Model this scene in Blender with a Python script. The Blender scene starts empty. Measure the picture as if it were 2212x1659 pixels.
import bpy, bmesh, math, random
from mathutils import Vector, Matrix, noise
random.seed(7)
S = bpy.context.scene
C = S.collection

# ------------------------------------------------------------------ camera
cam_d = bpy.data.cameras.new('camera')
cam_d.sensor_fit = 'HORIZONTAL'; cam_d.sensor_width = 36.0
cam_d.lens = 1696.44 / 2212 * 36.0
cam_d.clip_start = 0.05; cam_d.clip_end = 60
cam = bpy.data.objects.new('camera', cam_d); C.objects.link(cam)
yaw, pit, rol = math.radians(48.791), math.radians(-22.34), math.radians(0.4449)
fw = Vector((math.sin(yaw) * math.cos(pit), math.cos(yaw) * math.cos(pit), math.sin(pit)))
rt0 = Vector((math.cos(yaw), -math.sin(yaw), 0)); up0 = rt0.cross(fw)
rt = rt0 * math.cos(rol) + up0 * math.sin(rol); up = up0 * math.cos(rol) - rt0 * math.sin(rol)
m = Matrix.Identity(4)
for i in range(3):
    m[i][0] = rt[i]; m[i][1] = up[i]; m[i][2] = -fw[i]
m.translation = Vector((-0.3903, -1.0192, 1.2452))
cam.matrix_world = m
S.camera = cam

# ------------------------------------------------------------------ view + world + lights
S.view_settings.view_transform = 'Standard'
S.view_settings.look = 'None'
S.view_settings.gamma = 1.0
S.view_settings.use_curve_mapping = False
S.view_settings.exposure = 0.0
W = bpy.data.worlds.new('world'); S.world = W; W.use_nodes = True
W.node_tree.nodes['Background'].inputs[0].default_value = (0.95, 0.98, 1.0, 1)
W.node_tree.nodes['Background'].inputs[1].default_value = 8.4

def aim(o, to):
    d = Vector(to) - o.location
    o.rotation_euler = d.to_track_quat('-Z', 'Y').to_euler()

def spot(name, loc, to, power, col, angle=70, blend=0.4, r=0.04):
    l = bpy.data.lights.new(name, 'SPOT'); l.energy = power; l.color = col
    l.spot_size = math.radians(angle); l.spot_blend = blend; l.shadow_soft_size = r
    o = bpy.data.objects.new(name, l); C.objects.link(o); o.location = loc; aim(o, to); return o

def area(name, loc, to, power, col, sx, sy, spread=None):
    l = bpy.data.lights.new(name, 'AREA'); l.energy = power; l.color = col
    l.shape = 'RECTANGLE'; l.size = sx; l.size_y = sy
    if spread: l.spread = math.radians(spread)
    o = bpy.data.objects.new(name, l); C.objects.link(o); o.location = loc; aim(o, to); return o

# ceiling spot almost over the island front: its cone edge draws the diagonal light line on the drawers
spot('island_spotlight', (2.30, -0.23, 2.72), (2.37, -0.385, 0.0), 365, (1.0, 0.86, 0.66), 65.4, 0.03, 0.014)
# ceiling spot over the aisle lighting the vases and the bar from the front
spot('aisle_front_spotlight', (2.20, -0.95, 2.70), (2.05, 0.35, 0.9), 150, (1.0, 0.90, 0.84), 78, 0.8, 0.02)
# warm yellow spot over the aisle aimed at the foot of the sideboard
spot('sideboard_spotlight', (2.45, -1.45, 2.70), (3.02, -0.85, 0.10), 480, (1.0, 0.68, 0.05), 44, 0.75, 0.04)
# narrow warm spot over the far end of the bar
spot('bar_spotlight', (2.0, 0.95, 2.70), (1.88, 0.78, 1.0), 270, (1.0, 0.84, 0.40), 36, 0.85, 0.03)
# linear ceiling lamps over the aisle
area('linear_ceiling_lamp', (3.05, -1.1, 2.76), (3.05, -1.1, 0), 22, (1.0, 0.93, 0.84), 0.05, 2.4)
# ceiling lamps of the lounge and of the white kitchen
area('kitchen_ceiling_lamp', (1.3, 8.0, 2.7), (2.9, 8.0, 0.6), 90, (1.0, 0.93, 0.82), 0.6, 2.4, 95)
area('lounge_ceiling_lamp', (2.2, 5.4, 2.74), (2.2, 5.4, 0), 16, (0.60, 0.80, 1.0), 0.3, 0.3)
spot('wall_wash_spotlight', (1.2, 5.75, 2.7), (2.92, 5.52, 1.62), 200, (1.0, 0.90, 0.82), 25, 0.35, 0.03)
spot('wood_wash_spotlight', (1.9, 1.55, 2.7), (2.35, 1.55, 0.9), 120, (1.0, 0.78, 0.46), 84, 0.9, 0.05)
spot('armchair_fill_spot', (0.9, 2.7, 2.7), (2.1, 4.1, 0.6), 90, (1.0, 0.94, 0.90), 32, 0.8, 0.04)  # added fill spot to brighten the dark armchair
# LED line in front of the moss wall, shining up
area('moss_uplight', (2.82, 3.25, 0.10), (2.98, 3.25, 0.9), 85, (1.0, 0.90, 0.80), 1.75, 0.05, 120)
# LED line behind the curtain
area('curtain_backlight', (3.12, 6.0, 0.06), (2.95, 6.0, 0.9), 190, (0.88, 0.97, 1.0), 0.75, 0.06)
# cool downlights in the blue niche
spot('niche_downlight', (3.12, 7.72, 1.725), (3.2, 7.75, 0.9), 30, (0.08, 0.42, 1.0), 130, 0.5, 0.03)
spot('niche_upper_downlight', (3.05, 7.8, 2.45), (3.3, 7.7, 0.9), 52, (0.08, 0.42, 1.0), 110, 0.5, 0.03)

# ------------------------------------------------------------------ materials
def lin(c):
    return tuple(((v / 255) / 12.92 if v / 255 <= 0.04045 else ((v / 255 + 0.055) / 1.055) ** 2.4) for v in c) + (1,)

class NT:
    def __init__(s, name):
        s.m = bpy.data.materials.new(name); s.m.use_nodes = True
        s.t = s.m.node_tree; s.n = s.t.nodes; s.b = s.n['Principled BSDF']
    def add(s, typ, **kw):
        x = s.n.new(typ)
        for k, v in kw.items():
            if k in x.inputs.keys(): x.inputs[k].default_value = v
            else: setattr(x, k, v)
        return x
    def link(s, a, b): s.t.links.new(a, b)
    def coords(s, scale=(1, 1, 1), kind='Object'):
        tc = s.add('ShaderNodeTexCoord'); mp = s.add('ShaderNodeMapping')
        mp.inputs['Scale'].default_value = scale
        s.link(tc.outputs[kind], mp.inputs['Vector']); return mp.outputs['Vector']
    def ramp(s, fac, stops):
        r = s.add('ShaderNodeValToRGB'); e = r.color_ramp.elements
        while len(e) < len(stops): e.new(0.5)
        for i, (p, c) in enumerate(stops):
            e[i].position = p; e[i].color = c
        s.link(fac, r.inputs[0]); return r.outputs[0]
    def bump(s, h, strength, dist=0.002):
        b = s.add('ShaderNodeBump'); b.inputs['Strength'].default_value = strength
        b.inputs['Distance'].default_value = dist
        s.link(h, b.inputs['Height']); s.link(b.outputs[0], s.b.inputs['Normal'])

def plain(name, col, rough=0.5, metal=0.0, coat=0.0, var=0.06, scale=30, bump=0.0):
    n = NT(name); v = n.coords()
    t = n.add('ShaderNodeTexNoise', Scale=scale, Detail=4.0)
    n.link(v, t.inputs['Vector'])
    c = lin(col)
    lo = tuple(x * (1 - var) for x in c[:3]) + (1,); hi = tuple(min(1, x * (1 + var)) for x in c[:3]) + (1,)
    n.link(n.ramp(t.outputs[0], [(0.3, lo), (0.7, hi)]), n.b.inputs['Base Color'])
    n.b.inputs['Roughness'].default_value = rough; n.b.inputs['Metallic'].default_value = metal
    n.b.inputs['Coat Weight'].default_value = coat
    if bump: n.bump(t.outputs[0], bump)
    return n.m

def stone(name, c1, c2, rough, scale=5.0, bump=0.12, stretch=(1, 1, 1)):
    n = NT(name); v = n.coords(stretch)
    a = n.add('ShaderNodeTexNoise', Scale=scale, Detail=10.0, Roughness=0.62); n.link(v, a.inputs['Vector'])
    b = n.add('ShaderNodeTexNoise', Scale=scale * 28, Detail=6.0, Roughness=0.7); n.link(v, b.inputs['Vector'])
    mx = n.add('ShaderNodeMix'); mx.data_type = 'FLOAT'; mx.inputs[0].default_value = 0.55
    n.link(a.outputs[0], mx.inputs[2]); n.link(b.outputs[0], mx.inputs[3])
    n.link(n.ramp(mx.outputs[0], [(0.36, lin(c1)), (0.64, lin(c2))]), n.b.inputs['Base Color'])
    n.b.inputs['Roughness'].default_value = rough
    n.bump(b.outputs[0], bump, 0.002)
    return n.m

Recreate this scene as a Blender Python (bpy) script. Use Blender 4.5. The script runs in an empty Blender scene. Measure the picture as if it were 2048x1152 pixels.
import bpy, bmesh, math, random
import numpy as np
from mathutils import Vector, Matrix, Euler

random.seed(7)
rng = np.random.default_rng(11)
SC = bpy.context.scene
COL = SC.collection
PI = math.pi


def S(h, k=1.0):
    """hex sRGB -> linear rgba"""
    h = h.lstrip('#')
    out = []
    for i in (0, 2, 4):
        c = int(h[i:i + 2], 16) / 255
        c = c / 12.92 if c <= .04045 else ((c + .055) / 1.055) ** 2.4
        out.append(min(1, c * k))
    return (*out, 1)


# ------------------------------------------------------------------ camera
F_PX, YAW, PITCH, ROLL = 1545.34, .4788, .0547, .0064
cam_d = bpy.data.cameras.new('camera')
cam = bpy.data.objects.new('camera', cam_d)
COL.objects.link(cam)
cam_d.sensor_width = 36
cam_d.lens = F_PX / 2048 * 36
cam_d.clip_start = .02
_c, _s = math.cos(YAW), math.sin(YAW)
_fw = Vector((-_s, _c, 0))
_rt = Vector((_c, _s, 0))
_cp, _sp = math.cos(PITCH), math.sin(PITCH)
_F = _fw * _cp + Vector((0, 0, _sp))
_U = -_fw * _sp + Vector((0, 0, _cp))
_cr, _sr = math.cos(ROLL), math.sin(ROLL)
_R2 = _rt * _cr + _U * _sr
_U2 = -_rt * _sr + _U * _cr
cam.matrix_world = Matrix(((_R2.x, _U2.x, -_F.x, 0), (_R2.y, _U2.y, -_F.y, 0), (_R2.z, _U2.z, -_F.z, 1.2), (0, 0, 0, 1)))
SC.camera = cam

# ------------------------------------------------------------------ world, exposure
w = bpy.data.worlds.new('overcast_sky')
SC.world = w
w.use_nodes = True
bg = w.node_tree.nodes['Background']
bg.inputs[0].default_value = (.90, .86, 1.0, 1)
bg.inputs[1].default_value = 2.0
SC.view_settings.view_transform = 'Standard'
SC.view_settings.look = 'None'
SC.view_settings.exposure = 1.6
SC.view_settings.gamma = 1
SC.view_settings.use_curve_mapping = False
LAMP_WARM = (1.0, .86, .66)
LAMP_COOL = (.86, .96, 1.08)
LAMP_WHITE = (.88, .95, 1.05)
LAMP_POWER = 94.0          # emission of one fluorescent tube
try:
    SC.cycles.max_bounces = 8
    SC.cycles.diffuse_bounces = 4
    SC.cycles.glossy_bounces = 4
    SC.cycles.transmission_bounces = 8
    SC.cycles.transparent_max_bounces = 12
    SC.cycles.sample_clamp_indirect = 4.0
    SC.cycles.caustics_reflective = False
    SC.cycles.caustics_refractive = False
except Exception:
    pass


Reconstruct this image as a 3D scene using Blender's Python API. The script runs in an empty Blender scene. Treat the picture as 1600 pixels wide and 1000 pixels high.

[WHAT IS ASKED]: Find how many lines of the material carry the string "picture". Only the number should be in the answer.

[EXERCISE OUTPUT]: 3